If I were putting government procedure on a blockchain, I'd want something stronger than SHA1 for the edges.
What? Why?
Because it's outdated and not fit for use in adversarial contexts: https://security.googleblog.com/2017/02/announcing-first-sha...
Most git repos are not adversarial, so they get away with using it. A malicious commit which put a loop or a fork in your commit history would just be rejected--if not by the software, then by the maintainer.
But if you're tracking the state of some legal procedure in congress or whatever, you really don't want anybody playing games with history, since presumably it would determine important societal outcomes like whether a bill became law.

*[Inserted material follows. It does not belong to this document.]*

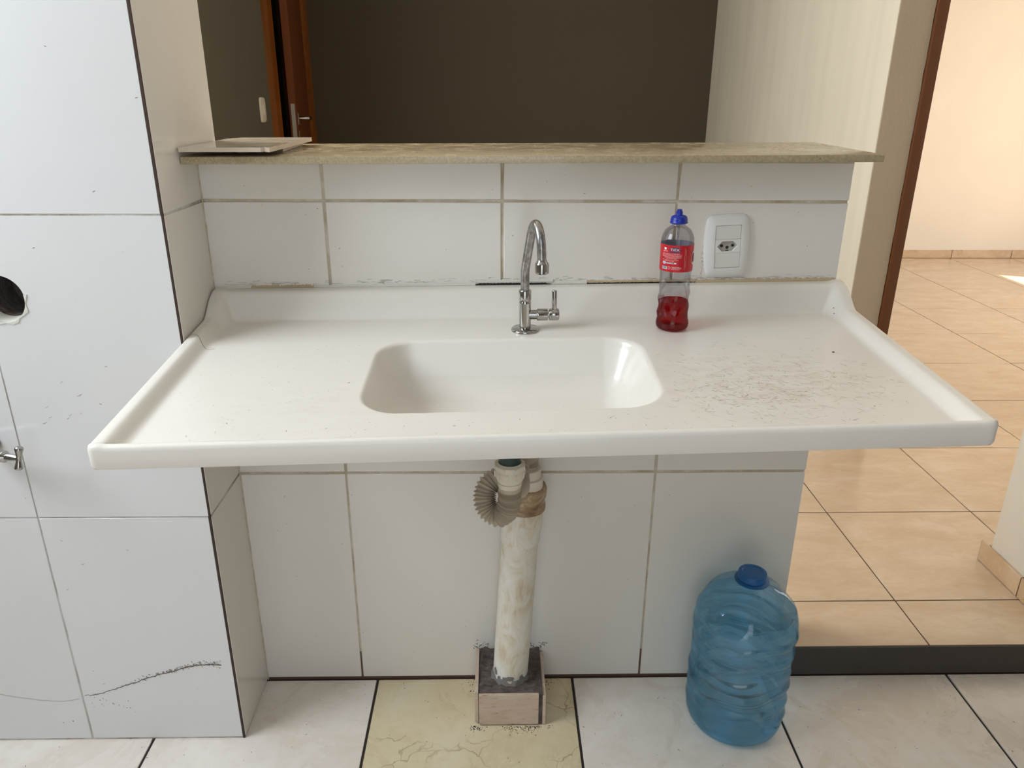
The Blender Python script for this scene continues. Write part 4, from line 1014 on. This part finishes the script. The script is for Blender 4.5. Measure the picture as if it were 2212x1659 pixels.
wt = [(r_*.985, h_+.0012) for r_, h_ in pr3 if h_ <= .304]
build('water', *lathe(wt, J0, jn, 112, True, True, sqf), M['jug_body'], jg, smooth=True, auto=60)
build('neck_ring', *lathe([(.030, .3605), (.0345, .3615), (.0350, .3640), (.031, .3655), (.0285, .3665)], J0, jn, 44), M['jug_cap'], jg, smooth=True, auto=45)
build('cap', *lathe([(.0275, .3660), (.0290, .3668), (.0292, .3790), (.0280, .3815), (.0215, .3822), (.0205, .3812), (.001, .3812)], J0, jn, 44), M['jug_cap'], jg, smooth=True, auto=40)

# ------------------------------------------------------------------ small wall tap on the left
tp = empty('wall_tap', (-.93, PY, .70), 'small chrome tap with a T-shaped handle on the tiled wall at the left edge', 'tap')
T0 = Vector((-.931, PY, .703)); tax = Vector((.93, -.36, .02)).normalized()
build('tap_flange', *lathe([(.022, 0), (.022, .003), (.014, .007)], (-.931, PY, .703), (0, -1, 0), 32), M['chrome'], tp, smooth=True, auto=40)
build('tap_body', *lathe([(.009, .003), (.009, .045), (.008, .052)], (-.931, PY, .703), (0, -1, 0), 24), M['chrome'], tp, smooth=True, auto=40)
h0 = Vector((-.931, PY-.040, .703)); hax = Vector((1, -.28, .03)).normalized()
build('bonnet', *lathe([(.012, -.006), (.0125, .040), (.0125, .052), (.009, .055), (.0105, .060), (.0105, .066), (.0065, .070)], h0, hax, 24), M['chrome'], tp, smooth=True, auto=40)
build('stem', *lathe([(.0060, .066), (.0066, .080), (.0050, .094)], h0, hax, 20), M['chrome'], tp, smooth=True, auto=40)
hc = h0 + hax*.096
ta = Vector((.16, .12, 1)).normalized()
path = [hc+ta*t for t in (-.0220, -.0215, -.020, -.017, -.0125, -.0055, 0, .0055, .0125, .017, .020, .0215, .0220)]
rad = [.001, .0045, .0066, .0074, .0062, .0048, .0046, .0048, .0062, .0074, .0066, .0045, .001]
build('tee_handle', *tube(path, lambda i: rad[i], 24), M['chrome'], tp, smooth=True, auto=80)
print('objects', len(bpy.data.objects))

I thought the explanation was that SHA1 collision attacks on git repositories weren’t feasible, not that we don’t care about people sneaking things into our git repositories.
I did a bit of research (landed here: https://marc.info/?l=git&m=115678778717621&w=2). It's not that
> we don’t care about people sneaking things into our git repositories
But rather that in the event of a collision, git would not sneak the attacker's malicious code into your repo. The best such an attacker can expect to achieve is to create confusion. In a project-maintainer scenario, that probably just means rejecting the PR--hardly an outcome that would justify spending the money on the hash collision in the first place.
In a we're-voting-on-whether-or-not-to-change-the-law scenario, confusion about the outcome of the vote could have dire enough consequences that an adversary might indeed care enough to bother with the calculation.
That's not to say that this is the only way in which git would be a bad choice, it's just the first that came to mind.